E infatti Erdogan ha avvertito: si tratta di una decisione che “comprometterà seriamente i rapporti tra i due Paesi”. E di “errore storico”, ha parlato il governo turco che ha respinto la risoluzione del Bundestag come “nullo e mai avvenuto”, e richiamando l’ambasciatore. 

L’approvazione della risoluzione da parte della Camera bassa tedesca arriva proprio al culmine delle tensioni per l’accordo sulla crisi dei migranti che prevede, in cambio dell’aiuto di Ankara, l’abolizione del visto Ue per i cittadini turchi se la Turchia rispetterà le condizioni poste da Bruxelles. Un prezzo politicamente elevato per Berlino che in caso di apertura delle frontiere europee rischia di vedere intensificato l’arrivo di cittadini turchi. 

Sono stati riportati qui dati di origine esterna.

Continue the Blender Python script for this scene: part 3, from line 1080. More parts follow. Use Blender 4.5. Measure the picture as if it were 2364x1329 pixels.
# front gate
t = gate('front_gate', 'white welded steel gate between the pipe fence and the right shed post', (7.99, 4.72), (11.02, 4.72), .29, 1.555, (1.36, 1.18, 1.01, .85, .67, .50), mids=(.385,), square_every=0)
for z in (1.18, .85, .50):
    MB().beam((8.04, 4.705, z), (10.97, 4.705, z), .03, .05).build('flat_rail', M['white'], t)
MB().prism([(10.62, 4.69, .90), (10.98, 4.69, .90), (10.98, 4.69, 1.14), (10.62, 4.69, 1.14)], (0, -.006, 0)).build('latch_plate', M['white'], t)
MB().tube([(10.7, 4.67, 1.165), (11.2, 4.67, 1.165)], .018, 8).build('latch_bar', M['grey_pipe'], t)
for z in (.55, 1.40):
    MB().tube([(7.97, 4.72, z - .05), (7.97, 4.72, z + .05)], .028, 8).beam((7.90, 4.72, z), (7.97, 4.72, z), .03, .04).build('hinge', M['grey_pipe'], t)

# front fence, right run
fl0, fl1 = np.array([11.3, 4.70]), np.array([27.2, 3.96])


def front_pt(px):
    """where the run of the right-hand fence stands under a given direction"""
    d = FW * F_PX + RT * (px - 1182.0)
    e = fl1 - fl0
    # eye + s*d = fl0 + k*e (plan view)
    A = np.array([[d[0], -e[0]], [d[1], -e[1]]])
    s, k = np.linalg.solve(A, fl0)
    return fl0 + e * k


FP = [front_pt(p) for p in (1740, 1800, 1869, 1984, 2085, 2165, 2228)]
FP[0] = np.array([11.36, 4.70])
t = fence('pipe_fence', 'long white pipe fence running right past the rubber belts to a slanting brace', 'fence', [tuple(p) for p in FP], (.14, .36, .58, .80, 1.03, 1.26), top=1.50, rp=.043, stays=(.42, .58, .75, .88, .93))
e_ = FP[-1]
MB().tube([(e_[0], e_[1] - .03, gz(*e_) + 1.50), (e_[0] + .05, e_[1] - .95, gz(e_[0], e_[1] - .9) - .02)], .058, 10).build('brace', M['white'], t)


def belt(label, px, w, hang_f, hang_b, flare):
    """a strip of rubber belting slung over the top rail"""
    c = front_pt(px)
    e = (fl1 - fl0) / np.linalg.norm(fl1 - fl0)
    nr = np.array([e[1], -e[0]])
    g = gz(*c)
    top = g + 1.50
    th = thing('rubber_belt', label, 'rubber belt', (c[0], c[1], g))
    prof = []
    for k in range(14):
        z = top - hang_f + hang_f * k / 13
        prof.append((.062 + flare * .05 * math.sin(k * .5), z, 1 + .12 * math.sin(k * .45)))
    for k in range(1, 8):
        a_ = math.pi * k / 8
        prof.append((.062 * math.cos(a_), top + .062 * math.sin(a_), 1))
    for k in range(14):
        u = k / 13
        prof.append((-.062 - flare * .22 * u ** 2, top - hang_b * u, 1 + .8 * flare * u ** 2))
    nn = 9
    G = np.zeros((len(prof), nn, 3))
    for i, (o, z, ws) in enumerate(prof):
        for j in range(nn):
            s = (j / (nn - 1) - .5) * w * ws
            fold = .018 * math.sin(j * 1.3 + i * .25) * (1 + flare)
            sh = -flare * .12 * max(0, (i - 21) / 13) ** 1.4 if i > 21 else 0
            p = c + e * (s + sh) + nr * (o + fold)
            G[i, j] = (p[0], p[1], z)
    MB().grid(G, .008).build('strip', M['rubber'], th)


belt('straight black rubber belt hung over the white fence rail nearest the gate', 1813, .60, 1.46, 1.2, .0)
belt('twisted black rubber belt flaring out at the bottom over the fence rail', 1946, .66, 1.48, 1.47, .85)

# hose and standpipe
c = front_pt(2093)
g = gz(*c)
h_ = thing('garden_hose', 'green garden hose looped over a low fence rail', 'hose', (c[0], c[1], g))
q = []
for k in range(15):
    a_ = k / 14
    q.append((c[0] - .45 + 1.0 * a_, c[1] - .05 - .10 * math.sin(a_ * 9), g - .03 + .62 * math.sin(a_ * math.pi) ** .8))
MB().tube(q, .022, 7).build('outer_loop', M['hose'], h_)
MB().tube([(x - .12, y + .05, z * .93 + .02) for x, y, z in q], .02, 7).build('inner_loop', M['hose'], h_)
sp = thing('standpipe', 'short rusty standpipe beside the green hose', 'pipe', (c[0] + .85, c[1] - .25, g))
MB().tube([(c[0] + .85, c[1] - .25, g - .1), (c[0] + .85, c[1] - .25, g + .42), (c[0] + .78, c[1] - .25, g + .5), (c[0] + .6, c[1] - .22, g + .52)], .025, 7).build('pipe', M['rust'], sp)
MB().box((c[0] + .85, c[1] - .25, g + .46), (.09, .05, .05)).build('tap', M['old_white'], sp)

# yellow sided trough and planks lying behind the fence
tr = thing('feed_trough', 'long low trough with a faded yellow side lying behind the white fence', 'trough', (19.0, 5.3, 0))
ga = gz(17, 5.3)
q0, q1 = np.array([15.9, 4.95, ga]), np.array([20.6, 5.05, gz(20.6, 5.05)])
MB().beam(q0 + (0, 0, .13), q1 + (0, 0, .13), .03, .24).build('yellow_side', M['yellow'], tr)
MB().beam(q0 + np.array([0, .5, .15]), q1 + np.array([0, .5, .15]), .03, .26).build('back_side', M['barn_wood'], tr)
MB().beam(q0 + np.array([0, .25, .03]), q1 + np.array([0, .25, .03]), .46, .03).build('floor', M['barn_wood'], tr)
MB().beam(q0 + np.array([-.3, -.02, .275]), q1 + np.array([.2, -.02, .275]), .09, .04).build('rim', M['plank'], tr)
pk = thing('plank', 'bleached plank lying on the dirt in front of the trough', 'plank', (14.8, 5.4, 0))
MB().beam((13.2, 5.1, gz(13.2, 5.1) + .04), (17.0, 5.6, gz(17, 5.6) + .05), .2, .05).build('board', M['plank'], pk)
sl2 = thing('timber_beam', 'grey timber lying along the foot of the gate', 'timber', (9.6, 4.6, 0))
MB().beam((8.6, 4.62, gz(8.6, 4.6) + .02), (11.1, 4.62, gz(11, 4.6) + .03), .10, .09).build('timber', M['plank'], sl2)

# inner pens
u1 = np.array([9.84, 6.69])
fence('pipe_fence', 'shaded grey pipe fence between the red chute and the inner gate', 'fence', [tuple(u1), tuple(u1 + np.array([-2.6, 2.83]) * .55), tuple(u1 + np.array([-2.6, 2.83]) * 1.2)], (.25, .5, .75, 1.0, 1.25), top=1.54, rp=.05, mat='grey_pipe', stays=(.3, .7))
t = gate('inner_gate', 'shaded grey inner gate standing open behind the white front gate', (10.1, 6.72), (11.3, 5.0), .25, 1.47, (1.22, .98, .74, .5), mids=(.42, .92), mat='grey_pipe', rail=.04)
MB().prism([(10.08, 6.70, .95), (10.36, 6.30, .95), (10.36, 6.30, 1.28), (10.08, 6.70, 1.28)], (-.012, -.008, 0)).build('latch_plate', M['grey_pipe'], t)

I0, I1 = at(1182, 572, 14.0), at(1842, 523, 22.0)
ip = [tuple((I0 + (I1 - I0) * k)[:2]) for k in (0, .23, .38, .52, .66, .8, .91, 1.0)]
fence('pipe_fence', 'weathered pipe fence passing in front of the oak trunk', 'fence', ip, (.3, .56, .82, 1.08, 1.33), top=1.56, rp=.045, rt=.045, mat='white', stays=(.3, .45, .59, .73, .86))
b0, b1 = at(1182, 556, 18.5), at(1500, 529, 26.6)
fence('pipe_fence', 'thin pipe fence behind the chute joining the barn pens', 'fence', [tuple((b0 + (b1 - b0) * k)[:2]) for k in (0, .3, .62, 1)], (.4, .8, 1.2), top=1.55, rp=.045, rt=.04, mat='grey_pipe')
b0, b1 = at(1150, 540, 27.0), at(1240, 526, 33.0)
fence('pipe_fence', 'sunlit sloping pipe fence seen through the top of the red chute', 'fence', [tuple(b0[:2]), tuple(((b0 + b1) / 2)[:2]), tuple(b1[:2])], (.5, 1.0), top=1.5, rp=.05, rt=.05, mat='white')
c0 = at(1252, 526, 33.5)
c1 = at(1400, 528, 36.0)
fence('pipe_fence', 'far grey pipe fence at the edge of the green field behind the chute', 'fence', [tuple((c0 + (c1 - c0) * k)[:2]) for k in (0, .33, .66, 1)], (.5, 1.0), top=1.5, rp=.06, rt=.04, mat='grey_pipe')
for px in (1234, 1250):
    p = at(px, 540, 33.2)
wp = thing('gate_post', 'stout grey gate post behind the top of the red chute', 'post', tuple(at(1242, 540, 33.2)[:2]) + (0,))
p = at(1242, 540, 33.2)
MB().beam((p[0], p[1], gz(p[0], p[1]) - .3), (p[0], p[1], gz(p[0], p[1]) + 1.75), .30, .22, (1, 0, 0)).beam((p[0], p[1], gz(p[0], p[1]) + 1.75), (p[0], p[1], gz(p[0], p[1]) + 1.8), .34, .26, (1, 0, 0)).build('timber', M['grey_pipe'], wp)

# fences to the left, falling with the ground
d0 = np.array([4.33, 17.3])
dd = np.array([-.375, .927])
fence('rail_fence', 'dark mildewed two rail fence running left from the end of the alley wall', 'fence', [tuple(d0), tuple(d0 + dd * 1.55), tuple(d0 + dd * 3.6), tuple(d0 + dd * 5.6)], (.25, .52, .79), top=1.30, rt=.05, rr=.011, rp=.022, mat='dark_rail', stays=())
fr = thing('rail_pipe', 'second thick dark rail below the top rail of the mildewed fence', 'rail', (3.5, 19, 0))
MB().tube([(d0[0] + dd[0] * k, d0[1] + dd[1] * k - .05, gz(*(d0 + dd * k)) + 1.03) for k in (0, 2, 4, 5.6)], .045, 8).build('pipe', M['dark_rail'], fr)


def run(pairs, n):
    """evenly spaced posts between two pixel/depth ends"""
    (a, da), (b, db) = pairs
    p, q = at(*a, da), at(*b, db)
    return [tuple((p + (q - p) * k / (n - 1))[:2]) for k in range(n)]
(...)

Per il neo premier Binali Yildirim si tratta invece del primo banco di prova in ambito di politica internazionale. Negli scorsi giorni Yildirim aveva definito “ridicola” la discussione della risoluzione da parte del Bundestag, per poi riferire i tragici fatti del 1915 a “dinamiche normali in tempo di guerra, avvenuti in qualsiasi territorio che abbia combattuto la prima guerra mondiale”. 

Il ministro degli Esteri tedesco, Wolfgang Steinmeier, da Buenos Aires ha cercato di gettare acqua sul fuoco: “Ci aspettavamo il malcontento da parte di Ankara, lavoreremo nelle prossime settimane per evitare che le reazioni diventino sproporzionate”.

I repubblicani del Chp, principale partito di opposizione, attraverso il portavoce Ozturk Yilmaz ha definito “inaccettabile” il voto tedesco, un voto che danneggia i cittadini di origine turca e pone un ulteriore ostacolo al processo di riavvicinamento di Turchia e Armenia, mentre i nazionalisti del Mhp hanno invitato Berlino “a riprendersi gli immigrati”. 

Nel 1915 gli imperi centrali erano alleati a quelli ottomano e “101 anni dopo il genocidio è tempo di riconoscere i propri torti”, ha affermato Özdemir. “Sapevamo esattamente cosa stesse succedendo agli armeni. Da Erdogan non ci aspettiamo nulla di buono ma invitiamo i nostri amici turchi a riconsiderare la loro storia”. Quanto infine alle minacce ricevute: “Non andrò in galera per le mie idee né perderò il mio lavoro: qua non siamo in Turchia, qua c’è la democrazia”.